Wednesday, November 5, 2014

Language porn

I am going to be moving to a more programming-heavy job soon, so I've been warming up those parts of my brain that have lain more-or-less dormant for the last few years. Getting back to full time programming is a drastic departure from what I've been doing, but after doing a mental inventory, I'm happy to report that the lights all still work, the plumbing isn't leaking all over the place, and the walls are still standing in those particular areas of my mind.

If this sounds dramatic, or like I'm shifting paradigms without a clutch, then this is the post for you.

As a brief aside, I take a large amount of professional pride in programming. I really do try to do the best I possibly can, even when writing shitty little web apps or simple features. I like it when people see something I've done and say: "Oh! Neat, that is going to make my life a lot easier!" and the code doesn't look like shit to the point where I fear touching it again in the future.

But. Because I was taught by scary hardasses, I have a working industry-specific vocabulary that compares to the MIT hackers of olden tymes. And to me, this is a Good Thing. Programmers have to work with computer languages to get stuff done, which means that begging, crying, and pleading don't do much. You have to hammer raw math into some type of functionality described by a user, and there is very little overlap between the two domains. xkcd has things to say about this. Being very, very specific is important to solving the problem.

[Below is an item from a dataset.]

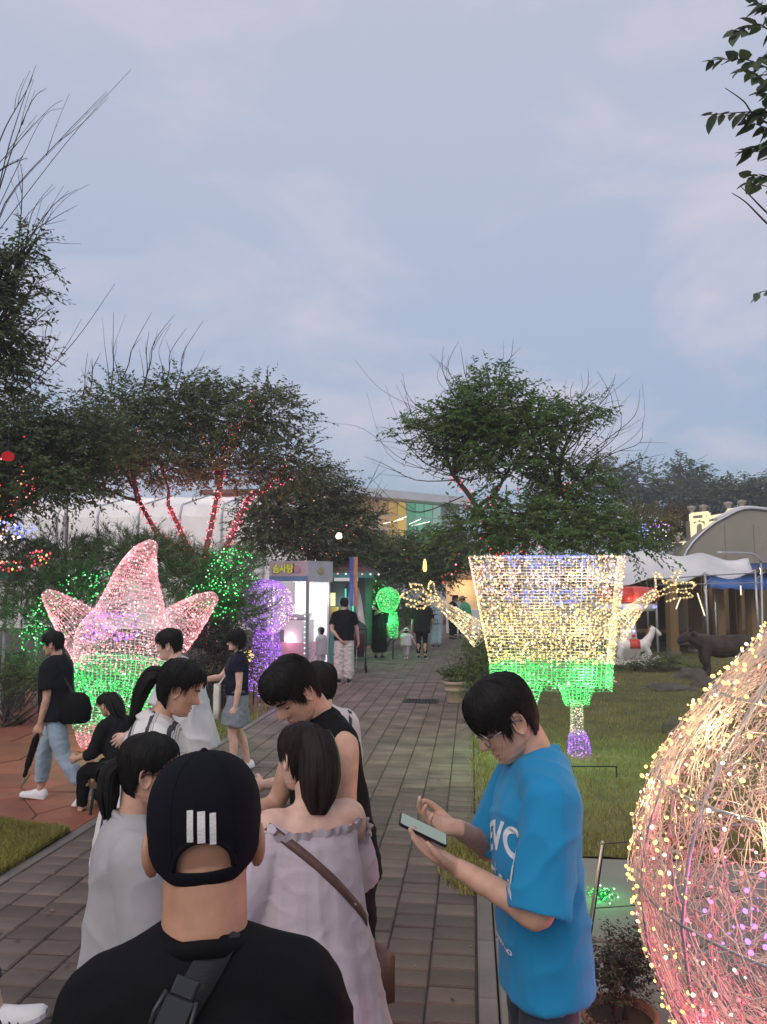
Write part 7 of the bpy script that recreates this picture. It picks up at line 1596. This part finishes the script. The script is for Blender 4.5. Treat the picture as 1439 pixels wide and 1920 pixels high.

One of the things I enjoy is that programmers have a very rich vocabulary to talk about and describe the problems that occur because of the disconnect between code and desired features. Seriously, programmers have more words for "failure" than Eskimos apocryphally had for "snow."

For example, the words "bad" and "wrong" have two very different connotations. "Wrong" means that you fucked up. Someone types in "cat" and your program outputs "dog". "Bad" means that a user types in "cat" and your program takes 3 hours to run, crashes a server somewhere, deletes a couple random files, and then prints out "cat". Either of those cases can occur when the programmer makes an honest mistake. There is an entirely different set of words to use when the programmer is just being a bastard.

Logic errors have their own phrases and classes. Software and Hardware do too. There are modifiers for severity.

What we end up with at the end of the day, is a very expressive set of jargon to describe exactly what is going on with enough detail to figure out the real problem and solve it. Of course, there are a lot of ways to say that the user is obviously the problem.

The link in that last sentence has always been one of my favorite replies to use, so feel free to swipe that for your own, lesser, industries.

I get to be a programmer again. Even though I know that the Web is a shitshow, I am looking forward to it. Because we can talk our way through this.